------ Data extract ------

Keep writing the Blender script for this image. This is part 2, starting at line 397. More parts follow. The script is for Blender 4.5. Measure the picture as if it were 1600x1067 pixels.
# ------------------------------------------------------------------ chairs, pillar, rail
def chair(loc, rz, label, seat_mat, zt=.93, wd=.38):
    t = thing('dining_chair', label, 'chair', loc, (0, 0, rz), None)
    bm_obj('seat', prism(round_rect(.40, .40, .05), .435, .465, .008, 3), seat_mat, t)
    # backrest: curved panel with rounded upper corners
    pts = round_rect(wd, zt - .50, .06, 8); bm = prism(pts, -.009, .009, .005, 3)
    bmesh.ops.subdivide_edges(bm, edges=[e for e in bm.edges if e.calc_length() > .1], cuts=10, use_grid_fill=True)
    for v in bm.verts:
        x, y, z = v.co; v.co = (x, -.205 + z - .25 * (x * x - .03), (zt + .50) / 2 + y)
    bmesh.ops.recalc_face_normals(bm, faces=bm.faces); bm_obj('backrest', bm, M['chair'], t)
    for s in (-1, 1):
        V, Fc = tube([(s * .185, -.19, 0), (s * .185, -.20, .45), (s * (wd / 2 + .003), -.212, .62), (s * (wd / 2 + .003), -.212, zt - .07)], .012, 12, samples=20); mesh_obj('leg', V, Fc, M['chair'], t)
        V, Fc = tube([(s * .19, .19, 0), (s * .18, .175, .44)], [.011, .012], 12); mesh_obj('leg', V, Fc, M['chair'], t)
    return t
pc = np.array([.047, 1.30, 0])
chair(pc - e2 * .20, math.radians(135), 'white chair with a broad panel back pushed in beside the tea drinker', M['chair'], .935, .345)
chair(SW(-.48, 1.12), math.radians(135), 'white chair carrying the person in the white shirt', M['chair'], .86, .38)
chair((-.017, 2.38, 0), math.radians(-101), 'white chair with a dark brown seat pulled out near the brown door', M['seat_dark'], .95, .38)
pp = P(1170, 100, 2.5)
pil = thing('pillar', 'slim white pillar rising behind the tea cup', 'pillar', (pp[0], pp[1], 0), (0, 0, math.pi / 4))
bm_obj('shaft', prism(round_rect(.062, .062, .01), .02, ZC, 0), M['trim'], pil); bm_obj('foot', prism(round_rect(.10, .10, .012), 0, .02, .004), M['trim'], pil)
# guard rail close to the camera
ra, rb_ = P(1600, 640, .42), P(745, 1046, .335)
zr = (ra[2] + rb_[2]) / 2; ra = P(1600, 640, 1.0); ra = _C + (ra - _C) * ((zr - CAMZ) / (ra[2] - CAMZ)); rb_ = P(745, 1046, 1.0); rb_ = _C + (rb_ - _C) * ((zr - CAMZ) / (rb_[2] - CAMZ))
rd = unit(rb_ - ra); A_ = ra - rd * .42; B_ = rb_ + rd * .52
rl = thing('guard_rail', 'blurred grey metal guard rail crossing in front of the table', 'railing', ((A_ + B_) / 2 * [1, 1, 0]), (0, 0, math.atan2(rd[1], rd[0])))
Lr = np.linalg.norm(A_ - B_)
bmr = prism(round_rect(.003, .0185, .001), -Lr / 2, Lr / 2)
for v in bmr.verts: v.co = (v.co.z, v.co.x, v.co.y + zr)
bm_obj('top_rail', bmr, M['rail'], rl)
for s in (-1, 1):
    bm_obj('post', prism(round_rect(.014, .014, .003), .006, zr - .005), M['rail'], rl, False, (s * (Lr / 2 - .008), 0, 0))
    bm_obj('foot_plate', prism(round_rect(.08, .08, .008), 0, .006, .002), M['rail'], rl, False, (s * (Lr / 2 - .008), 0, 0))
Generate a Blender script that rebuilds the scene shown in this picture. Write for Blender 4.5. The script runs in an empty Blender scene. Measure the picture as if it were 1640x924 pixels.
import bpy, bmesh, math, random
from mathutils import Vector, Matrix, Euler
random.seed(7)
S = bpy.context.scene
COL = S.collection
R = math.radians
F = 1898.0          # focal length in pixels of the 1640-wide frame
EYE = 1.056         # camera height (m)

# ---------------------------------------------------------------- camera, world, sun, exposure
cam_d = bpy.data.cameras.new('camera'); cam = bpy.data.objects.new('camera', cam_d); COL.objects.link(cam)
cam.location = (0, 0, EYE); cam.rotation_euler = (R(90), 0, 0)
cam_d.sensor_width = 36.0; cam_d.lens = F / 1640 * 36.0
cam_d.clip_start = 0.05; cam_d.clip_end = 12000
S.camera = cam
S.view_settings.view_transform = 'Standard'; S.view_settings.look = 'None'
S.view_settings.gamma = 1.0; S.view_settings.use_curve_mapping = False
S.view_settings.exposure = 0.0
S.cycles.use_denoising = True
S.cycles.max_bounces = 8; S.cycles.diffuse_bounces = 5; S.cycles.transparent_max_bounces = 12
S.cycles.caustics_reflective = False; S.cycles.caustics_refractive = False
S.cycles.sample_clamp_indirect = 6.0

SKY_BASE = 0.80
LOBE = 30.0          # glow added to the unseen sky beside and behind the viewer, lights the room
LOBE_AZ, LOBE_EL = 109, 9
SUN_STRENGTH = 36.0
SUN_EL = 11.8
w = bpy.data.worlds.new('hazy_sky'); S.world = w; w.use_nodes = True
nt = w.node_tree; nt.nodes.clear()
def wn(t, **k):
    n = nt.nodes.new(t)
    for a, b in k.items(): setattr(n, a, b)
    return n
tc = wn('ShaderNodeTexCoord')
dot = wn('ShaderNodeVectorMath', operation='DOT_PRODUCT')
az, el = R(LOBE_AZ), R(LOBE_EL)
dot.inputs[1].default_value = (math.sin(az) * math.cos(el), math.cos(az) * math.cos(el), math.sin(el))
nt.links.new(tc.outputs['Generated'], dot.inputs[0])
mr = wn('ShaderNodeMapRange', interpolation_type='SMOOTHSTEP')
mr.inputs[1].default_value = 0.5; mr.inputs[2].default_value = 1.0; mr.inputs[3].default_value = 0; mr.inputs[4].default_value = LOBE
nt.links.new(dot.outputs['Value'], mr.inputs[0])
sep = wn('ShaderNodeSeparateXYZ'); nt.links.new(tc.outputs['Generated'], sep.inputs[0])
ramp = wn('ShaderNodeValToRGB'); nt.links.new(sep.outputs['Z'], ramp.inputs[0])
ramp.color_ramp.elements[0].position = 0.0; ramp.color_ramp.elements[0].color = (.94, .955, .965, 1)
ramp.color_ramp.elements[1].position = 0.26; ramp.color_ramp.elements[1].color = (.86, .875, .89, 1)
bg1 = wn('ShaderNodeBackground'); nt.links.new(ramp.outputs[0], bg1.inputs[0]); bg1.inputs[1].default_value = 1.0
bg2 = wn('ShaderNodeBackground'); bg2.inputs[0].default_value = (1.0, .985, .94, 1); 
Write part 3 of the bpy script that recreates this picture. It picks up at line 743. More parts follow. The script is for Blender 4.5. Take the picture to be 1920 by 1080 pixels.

------

## Task statement:
Give back, word for word, only the lines above from the line holding "Generate a Blender" to the line holding "EYE = 1.056", both included.

## Solution for this task:
Generate a Blender script that rebuilds the scene shown in this picture. Write for Blender 4.5. The script runs in an empty Blender scene. Measure the picture as if it were 1640x924 pixels.
import bpy, bmesh, math, random
from mathutils import Vector, Matrix, Euler
random.seed(7)
S = bpy.context.scene
COL = S.collection
R = math.radians
F = 1898.0          # focal length in pixels of the 1640-wide frame
EYE = 1.056         # camera height (m)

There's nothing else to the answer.